Sunday, January 4, 2015: 9:40 AM
Rendezvous Trianon (New York Hilton)
Amanda Hughett, Duke University
During the 1960s, the Supreme Court under Chief Justice Earl Warren expanded inmates' access to the federal courts. In response, imprisoned men and women educated themselves on the law and filed thousands of suits contesting prison practices and the conditions of their confinement. This paper examines how state and federal officials reshaped corrections policy in order to stem the tide of this litigation. Beginning in the 1970s, state officials from across the political spectrum worked to direct prisoners' complaints away from the courts by creating new administrative grievance procedures internal to prison systems. Thanks to North Carolina's U.S. Senators, this tactic became embedded in federal law with the passage of the Civil Rights of Institutionalized Persons Act (CRIPA) in 1980.

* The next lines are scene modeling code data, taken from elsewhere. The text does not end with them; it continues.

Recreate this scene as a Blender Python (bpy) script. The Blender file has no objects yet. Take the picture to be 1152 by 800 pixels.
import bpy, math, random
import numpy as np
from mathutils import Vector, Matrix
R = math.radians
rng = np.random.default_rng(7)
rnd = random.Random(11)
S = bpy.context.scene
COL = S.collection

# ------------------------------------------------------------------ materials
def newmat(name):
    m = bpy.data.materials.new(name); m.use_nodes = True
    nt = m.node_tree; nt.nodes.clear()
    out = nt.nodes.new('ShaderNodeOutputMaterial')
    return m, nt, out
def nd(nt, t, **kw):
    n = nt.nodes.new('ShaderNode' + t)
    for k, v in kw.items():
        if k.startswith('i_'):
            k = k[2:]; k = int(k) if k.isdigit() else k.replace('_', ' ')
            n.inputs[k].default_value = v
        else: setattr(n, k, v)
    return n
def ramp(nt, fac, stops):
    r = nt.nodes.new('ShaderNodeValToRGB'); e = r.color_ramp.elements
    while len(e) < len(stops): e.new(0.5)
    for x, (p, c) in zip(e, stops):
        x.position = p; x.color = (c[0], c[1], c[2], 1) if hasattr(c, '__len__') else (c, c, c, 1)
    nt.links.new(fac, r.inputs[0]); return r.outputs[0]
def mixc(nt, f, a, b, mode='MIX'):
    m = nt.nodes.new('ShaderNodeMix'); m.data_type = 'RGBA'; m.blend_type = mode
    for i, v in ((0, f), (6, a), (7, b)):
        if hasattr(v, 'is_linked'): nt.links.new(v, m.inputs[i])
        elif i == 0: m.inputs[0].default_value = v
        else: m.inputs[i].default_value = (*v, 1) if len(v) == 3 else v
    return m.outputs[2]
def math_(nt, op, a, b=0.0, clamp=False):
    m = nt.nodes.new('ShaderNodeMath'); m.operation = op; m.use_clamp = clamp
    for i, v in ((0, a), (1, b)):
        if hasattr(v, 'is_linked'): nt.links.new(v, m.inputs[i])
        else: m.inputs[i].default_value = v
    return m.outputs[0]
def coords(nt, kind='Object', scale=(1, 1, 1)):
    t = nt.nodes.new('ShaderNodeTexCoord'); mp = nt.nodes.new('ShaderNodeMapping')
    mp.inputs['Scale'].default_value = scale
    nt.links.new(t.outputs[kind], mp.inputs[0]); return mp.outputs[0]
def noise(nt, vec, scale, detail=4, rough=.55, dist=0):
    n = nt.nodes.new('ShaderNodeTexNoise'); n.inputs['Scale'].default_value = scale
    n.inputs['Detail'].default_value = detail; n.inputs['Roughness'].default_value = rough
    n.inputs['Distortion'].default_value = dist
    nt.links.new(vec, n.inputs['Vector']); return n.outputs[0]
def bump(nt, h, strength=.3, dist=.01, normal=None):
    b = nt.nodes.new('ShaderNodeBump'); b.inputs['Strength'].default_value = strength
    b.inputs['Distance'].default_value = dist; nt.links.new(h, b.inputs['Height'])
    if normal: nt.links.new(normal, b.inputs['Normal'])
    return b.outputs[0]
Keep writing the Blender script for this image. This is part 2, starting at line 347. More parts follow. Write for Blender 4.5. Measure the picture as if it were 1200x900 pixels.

By examining the history of CRIPA, this paper helps to explain why harsh penal practices have persisted in America despite the promise of the prisoners' rights movement. While scholars have documented corrections officials' often violent responses to inmates' strikes and protests, I examine how prisoners' shifting relationship to the federal courts impacted their movement. CRIPA proved to be a mixed blessing for the nation's inmates. On one hand, the bill allowed the U.S. Department of Justice to file lawsuits against any state institution that violated the constitutional rights of its residents. On the other, the bill limited inmates' access to the courts by forcing them to exhaust state administrative remedies before filing suits. CRIPA supporters sought to remove legal tools from imprisoned activists' hands while allowing federal officials to control the pace of prison litigation. The long history of CRIPA thus demonstrates how Warren Court decisions that opened federal courtrooms to aggrieved inmates were subverted during the 1970s and 1980s, and it illuminates how civil rights are enforced and transformed through complex interactions between activists, lawmakers, administrators, and judges.